第11回 「インビクタス/負けざる者たち」by 通りすがりの者

↑映画「インビクタス/負けざる者たち」のパンフレット
↑インビクタスの舞台。1995年ラグビーワールドカップのベストトライ集ビデオ、W杯史上初の延長戦に突入した決勝戦はノートライの激闘に・・・
↑南アフリカ優勝を予想して購入したジャージ
 ネルソン・マンデラ。南アフリカのアパルトヘイト「人種隔離政策」をなくすために戦った黒人政治家。身長180pの偉丈夫ながらその人懐っこい笑顔もあってか、27年間閉じ込められていたロベン島の刑務所でも看守たちをひきつける魅力があったといわれている。その後釈放され、全国民による投票で大統領に就任するのだが、その大統領就任式にもその看守たちを招待したそうだ。

 「インビクタス/負けざる者たち」を観てきた。

 かつて南アフリカでは、白人がラグビーをし、黒人はサッカーをしていた。黒人は、白人チームである南アフリカラグビー代表スプリングボクスを敵視し、対戦相手を応援していたという。マンデラ大統領は、このアパルトヘイトの象徴的な存在であるスプリングボクスが国際的なイベントである母国南アフリカでのラグビーワールドカップで勝てば、それが人種間の和解につながるかもしれないと思い、それを実行した真実の物語。

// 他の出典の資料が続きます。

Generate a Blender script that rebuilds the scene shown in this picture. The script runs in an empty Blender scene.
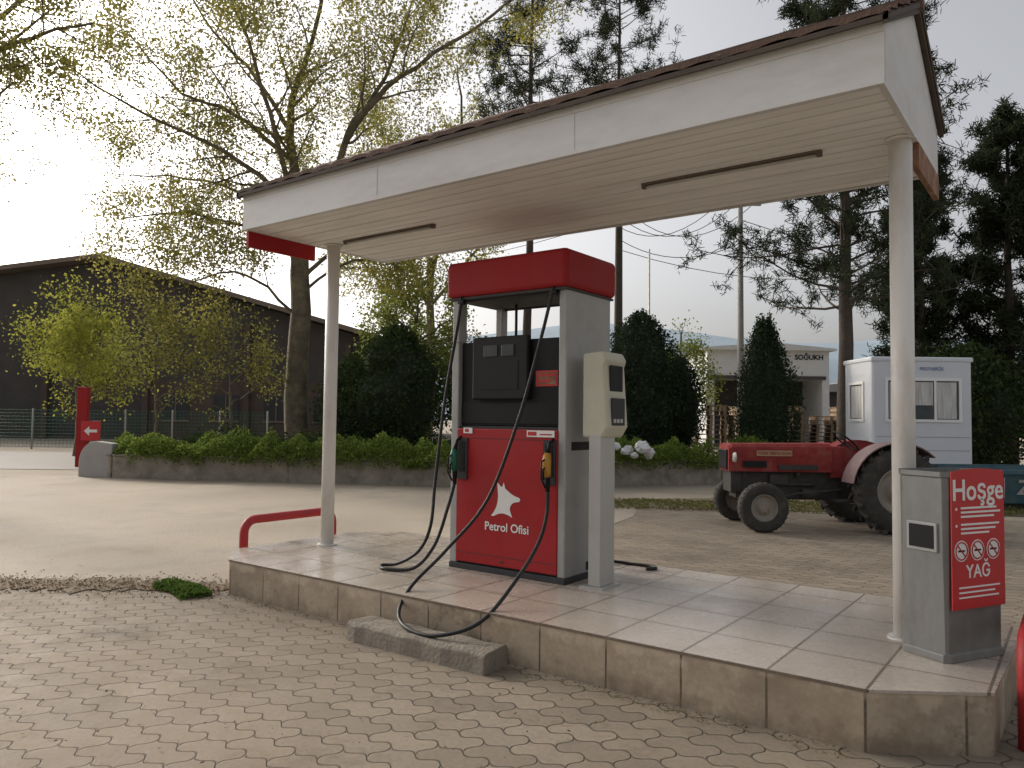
import bpy, math, random
import numpy as np
from mathutils import Vector, Matrix, noise

SC = bpy.context.scene
COL = SC.collection
rad = math.radians
TH = rad(36.6)
CT, ST = math.cos(TH), math.sin(TH)

def W(r, f, z=0.0):
    """yard axes (sideways r, depth f) -> world metres"""
    return Vector((CT*r-ST*f, ST*r+CT*f, z))

# ------------------------------------------------------------------ materials
def newmat(name):
    m = bpy.data.materials.new(name); m.use_nodes = True
    nt = m.node_tree
    bs = nt.nodes.get('Principled BSDF')
    return m, nt, bs

def N(nt, t, **kw):
    n = nt.nodes.new(t)
    for k, v in kw.items():
        setattr(n, k, v)
    return n

def pm(name, col, rough=.6, metal=0., var=.15, vs=3., bump=0., bs_=60., dirt=0., dcol=(.12,.09,.06), ds=1.5, spec=.5, coat=0., aniso=None):
    m, nt, b = newmat(name)
    tc = N(nt, 'ShaderNodeTexCoord')
    src = tc.outputs['Object']
    if aniso:
        mp = N(nt, 'ShaderNodeMapping'); mp.inputs['Scale'].default_value = aniso
        nt.links.new(src, mp.inputs['Vector']); src = mp.outputs[0]
    n1 = N(nt, 'ShaderNodeTexNoise'); n1.inputs['Scale'].default_value = vs; n1.inputs['Detail'].default_value = 8; n1.inputs['Roughness'].default_value = .65
    nt.links.new(src, n1.inputs['Vector'])
    r = N(nt, 'ShaderNodeMapRange'); r.inputs['From Min'].default_value = .3; r.inputs['From Max'].default_value = .7
    r.inputs['To Min'].default_value = 1-var; r.inputs['To Max'].default_value = 1+var
    nt.links.new(n1.outputs['Fac'], r.inputs['Value'])
    mx = N(nt, 'ShaderNodeVectorMath', operation='SCALE')
    mx.inputs[0].default_value = col
    nt.links.new(r.outputs[0], mx.inputs['Scale'])
    out = mx.outputs[0]
    if dirt > 0:
        n2 = N(nt, 'ShaderNodeTexNoise'); n2.inputs['Scale'].default_value = ds; n2.inputs['Detail'].default_value = 10; n2.inputs['Roughness'].default_value = .7
        nt.links.new(src, n2.inputs['Vector'])
        r2 = N(nt, 'ShaderNodeMapRange'); r2.inputs['From Min'].default_value = .48; r2.inputs['From Max'].default_value = .75
        r2.inputs['To Max'].default_value = dirt
        nt.links.new(n2.outputs['Fac'], r2.inputs['Value'])
        mm = N(nt, 'ShaderNodeMixRGB'); mm.inputs['Color2'].default_value = (*dcol, 1)
        nt.links.new(r2.outputs[0], mm.inputs['Fac']); nt.links.new(out, mm.inputs['Color1']); out = mm.outputs[0]
    nt.links.new(out, b.inputs['Base Color'])
    rr = N(nt, 'ShaderNodeMapRange'); rr.inputs['From Min'].default_value=.3; rr.inputs['From Max'].default_value=.7
    rr.inputs['To Min'].default_value = max(0, rough-.1); rr.inputs['To Max'].default_value = min(1, rough+.1)
    nt.links.new(n1.outputs['Fac'], rr.inputs['Value']); nt.links.new(rr.outputs[0], b.inputs['Roughness'])
    b.inputs['Metallic'].default_value = metal
    b.inputs['Specular IOR Level'].default_value = spec
    b.inputs['Coat Weight'].default_value = coat
    if bump > 0:
        n3 = N(nt, 'ShaderNodeTexNoise'); n3.inputs['Scale'].default_value = bs_; n3.inputs['Detail'].default_value = 6
        nt.links.new(src, n3.inputs['Vector'])
        bp = N(nt, 'ShaderNodeBump'); bp.inputs['Strength'].default_value = bump; bp.inputs['Distance'].default_value = .02
        nt.links.new(n3.outputs['Fac'], bp.inputs['Height']); nt.links.new(bp.outputs[0], b.inputs['Normal'])
    return m

def leafmat(name, c1, c2, trans=.35):
    m = bpy.data.materials.new(name); m.use_nodes = True
    nt = m.node_tree; nt.nodes.clear()
    g = N(nt, 'ShaderNodeNewGeometry')
    mx = N(nt, 'ShaderNodeMixRGB'); mx.inputs['Color1'].default_value = (*c1, 1); mx.inputs['Color2'].default_value = (*c2, 1)
    nt.links.new(g.outputs['Random Per Island'], mx.inputs['Fac'])
    d = N(nt, 'ShaderNodeBsdfDiffuse'); t = N(nt, 'ShaderNodeBsdfTranslucent')
    nt.links.new(mx.outputs[0], d.inputs['Color']); nt.links.new(mx.outputs[0], t.inputs['Color'])
    ms = N(nt, 'ShaderNodeMixShader'); ms.inputs['Fac'].default_value = trans
    nt.links.new(d.outputs[0], ms.inputs[1]); nt.links.new(t.outputs[0], ms.inputs[2])
    o = N(nt, 'ShaderNodeOutputMaterial'); nt.links.new(ms.outputs[0], o.inputs['Surface'])
    return m

def mathn(nt, op, a, b=None):
    n = N(nt, 'ShaderNodeMath', operation=op)
    for i, v in enumerate((a, b)):
        if v is None: continue
        if isinstance(v, (int, float)): n.inputs[i].default_value = v
        else: nt.links.new(v, n.inputs[i])
    return n.outputs[0]

def brickmat(name, c1, c2, cm, bw, bh, mortar, off=.5, shift=(0,0), wav=(0,0), uv=False, rough=.8, bump=.5,
             stain=(.5,.25), scol=(.08,.06,.045), veins=0., axes='XY', msmooth=.2, spec=.4, foot=0., patch=0.):
    m, nt, b = newmat(name)
    tc = N(nt, 'ShaderNodeTexCoord')
    sp = N(nt, 'ShaderNodeSeparateXYZ'); nt.links.new(tc.outputs['UV' if uv else 'Object'], sp.inputs[0])
    x = mathn(nt, 'ADD', sp.outputs[axes[0]], shift[0]); y = mathn(nt, 'ADD', sp.outputs[axes[1]], shift[1])
    x2, y2 = x, y
    if wav[0]:
        x2 = mathn(nt, 'ADD', x, mathn(nt, 'MULTIPLY', mathn(nt, 'SINE', mathn(nt, 'MULTIPLY', y, 2*math.pi/bh)), wav[0]))
    if wav[1]:
        y2 = mathn(nt, 'ADD', y, mathn(nt, 'MULTIPLY', mathn(nt, 'SINE', mathn(nt, 'MULTIPLY', x, 2*math.pi/(bw*.5))), wav[1]))
    cb = N(nt, 'ShaderNodeCombineXYZ'); nt.links.new(x2, cb.inputs[0]); nt.links.new(y2, cb.inputs[1])
    br = N(nt, 'ShaderNodeTexBrick'); br.offset = off; br.squash = 1
    br.inputs['Scale'].default_value = 1; br.inputs['Brick Width'].default_value = bw; br.inputs['Row Height'].default_value = bh
    br.inputs['Mortar Size'].default_value = mortar; br.inputs['Mortar Smooth'].default_value = msmooth
    br.inputs['Color1'].default_value = (*c1,1); br.inputs['Color2'].default_value = (*c2,1); br.inputs['Mortar'].default_value = (*cm,1)
    nt.links.new(cb.outputs[0], br.inputs['Vector'])
    out = br.outputs['Color']
    def nz(scale, det=8, rgh=.65):
        n = N(nt, 'ShaderNodeTexNoise'); n.inputs['Scale'].default_value = scale; n.inputs['Detail'].default_value = det; n.inputs['Roughness'].default_value = rgh
        nt.links.new(tc.outputs['Object'], n.inputs['Vector']); return n.outputs['Fac']
    def mix(fac, a, col, mode='MIX'):
        n = N(nt, 'ShaderNodeMixRGB', blend_type=mode); nt.links.new(fac, n.inputs['Fac']); nt.links.new(a, n.inputs['Color1']); n.inputs['Color2'].default_value = (*col,1); return n.outputs[0]
    def rng(v, a, c, o1, o2):
        n = N(nt, 'ShaderNodeMapRange'); n.inputs['From Min'].default_value=a; n.inputs['From Max'].default_value=c; n.inputs['To Min'].default_value=o1; n.inputs['To Max'].default_value=o2
        nt.links.new(v, n.inputs['Value']); return n.outputs[0]
    fine = nz(35)
    out = mix(rng(fine, .35, .7, 0, .4), out, (c1[0]*.5, c1[1]*.48, c1[2]*.45))
    out = mix(rng(nz(stain[0]), .42, .75, 0, stain[1]), out, scol)
    if patch:
        out = mix(rng(nz(1.6, 10, .75), .52, .66, 0, patch), out, (scol[0]*.7, scol[1]*.68, scol[2]*.65))
        out = mix(rng(nz(.22, 5, .6), .5, .68, 0, patch*.6), out, (c1[0]*1.15, c1[1]*1.08, c1[2]*.98))
    if veins:
        out = mix(rng(nz(5, 12, .75), .5, .62, 0, veins), out, (c1[0]*.6, c1[1]*.54, c1[2]*.48))
        out = mix(rng(nz(2.3, 12, .8), .55, .68, 0, veins*.8), out, (c1[0]*1.25, c1[1]*1.22, c1[2]*1.2))
    if foot:
        hgt = mathn(nt, 'ADD', sp.outputs[axes[1]], mathn(nt, 'MULTIPLY', mathn(nt, 'SUBTRACT', nz(6), .5), .5))
        out = mix(rng(hgt, .0, .12, foot, 0), out, scol)
        out = mix(rng(hgt, .25, .31, 0, .5), out, (c1[0]*1.2, c1[1]*1.2, c1[2]*1.2))
        out = mix(rng(nz(1.7, 6, .7), .62, .70, 0, .65), out, (.04,.038,.034))
    nt.links.new(out, b.inputs['Base Color'])
    nt.links.new(rng(nz(3), .3, .7, rough-.12, min(1, rough+.12)), b.inputs['Roughness'])
    b.inputs['Specular IOR Level'].default_value = spec
    bp = N(nt, 'ShaderNodeBump'); bp.inputs['Strength'].default_value = bump; bp.inputs['Distance'].default_value = .012
    h = mathn(nt, 'SUBTRACT', mathn(nt, 'MULTIPLY', fine, .35), br.outputs['Fac'])
    nt.links.new(h, bp.inputs['Height']); nt.links.new(bp.outputs[0], b.inputs['Normal'])
    return m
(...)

 映画の中でマンデラ大統領は、「スプリングボクス」という愛称と、緑のジャージを残す理由として、「ここで我々が、スプリングボクスと、緑のジャージを拒否すれば、かつての白人がしてきたことの繰り返しになる。それは、アパルトヘイトを廃止し、人種差別のない祖国を創るろうとしていることに反する。」といった趣旨の演説をしていた。つまり、それらを拒否することは、こちらから白人に対して線を引くことになり、それが新たな差別の始まりになるということかと感じた。それらをこの映画では、マンデラ大統領の言う「許し」という言葉で表現されている。

 映画の中でのスプリングボクスは、かなり弱い設定になっていた。アパルトヘイトに対する制裁のために国際試合を拒否されていた時期があったことは確かだが、当時の成績では、唯一対戦した全ての国に勝ち越していたチームであった。1995年のワールドカップ直前の英国のブックメーカーの優勝国ランキングでは、オーストラリアについで、2位にランクされていた。ちなみに決勝戦の相手のニュージーランドは、4位だったはず。

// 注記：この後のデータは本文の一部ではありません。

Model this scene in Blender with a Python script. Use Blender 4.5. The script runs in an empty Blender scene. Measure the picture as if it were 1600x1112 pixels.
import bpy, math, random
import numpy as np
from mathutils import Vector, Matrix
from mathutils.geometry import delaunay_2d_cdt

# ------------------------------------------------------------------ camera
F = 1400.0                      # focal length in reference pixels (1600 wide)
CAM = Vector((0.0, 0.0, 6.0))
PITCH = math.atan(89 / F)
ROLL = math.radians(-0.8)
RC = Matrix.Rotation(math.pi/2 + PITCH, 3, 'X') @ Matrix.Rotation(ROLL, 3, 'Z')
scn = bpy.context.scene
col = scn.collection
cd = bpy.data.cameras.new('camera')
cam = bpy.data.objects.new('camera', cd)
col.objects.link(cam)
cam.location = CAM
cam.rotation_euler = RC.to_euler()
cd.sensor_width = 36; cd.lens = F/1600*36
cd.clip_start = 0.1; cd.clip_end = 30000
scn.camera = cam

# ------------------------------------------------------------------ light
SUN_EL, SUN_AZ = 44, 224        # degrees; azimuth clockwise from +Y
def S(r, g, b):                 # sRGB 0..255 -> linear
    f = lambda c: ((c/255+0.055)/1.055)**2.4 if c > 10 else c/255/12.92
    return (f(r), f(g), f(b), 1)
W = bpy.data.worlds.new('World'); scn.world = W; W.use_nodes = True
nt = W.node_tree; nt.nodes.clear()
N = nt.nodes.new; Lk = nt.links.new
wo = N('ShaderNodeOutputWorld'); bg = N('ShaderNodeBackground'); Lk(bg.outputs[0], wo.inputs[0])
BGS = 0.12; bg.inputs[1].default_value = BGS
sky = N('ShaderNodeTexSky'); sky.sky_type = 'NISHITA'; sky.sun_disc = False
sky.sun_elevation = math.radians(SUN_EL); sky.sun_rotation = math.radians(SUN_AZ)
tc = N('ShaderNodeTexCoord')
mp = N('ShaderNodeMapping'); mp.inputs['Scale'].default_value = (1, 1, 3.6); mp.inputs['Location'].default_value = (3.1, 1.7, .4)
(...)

 映画の中のニュージーランド代表オールブラックスは、かなり強い設定(実際のワールドカップのときも強かった)で、大会中の決勝までの対戦成績を流していたが、当然日本代表戦の結果(145‐17)も映し出されていた(会場に笑)。

 当時、眠い目をこすりながらワールドカップを見ていた者としては、映画の中での試合シーンは、すごく懐かしいものでもあった。当時の選手の特徴を捉えた役者を起用していたり、試合内容も実際の試合にかなり忠実な描写がなされていたように思う。

 ただ、プレーヤーの体の大きさや、スピードはもっとあったように感じた。たとえば、マンデラ大統領役のモーガン・フリーマンはかなり大きい人(身長190pぐらい)で、南アフリカのフランソワ・ピナールキャプテン役のマット・デイモンと並んだシーンでは、「大統領でかすぎ!」と突っ込みを入れてしまった。当時の記憶では、エリスカップ(優勝カップ)の贈呈の時、180cmのマンデラ大統領がかなり小さく思ったからだ。

 私個人としては、見所満載の映画だった。この大会に出場していた選手、ユースト・ファン・デル・ヴェストハイゼン、ジョナ・ロムー、ジョシュ・クロンフェルド、イアン・ジョーンズ、アンドリュー・マーテンズ、デイビット・キャンピージ、ジョージ・グレーガンなどなど懐かしい選手を映像の中で確認したい。また、クリント・イーストウッド監督もどこかに映っているとのこと。そちらも気になる。 私の話よりも、一度観てもらえればと思ったのが正直な感想だ。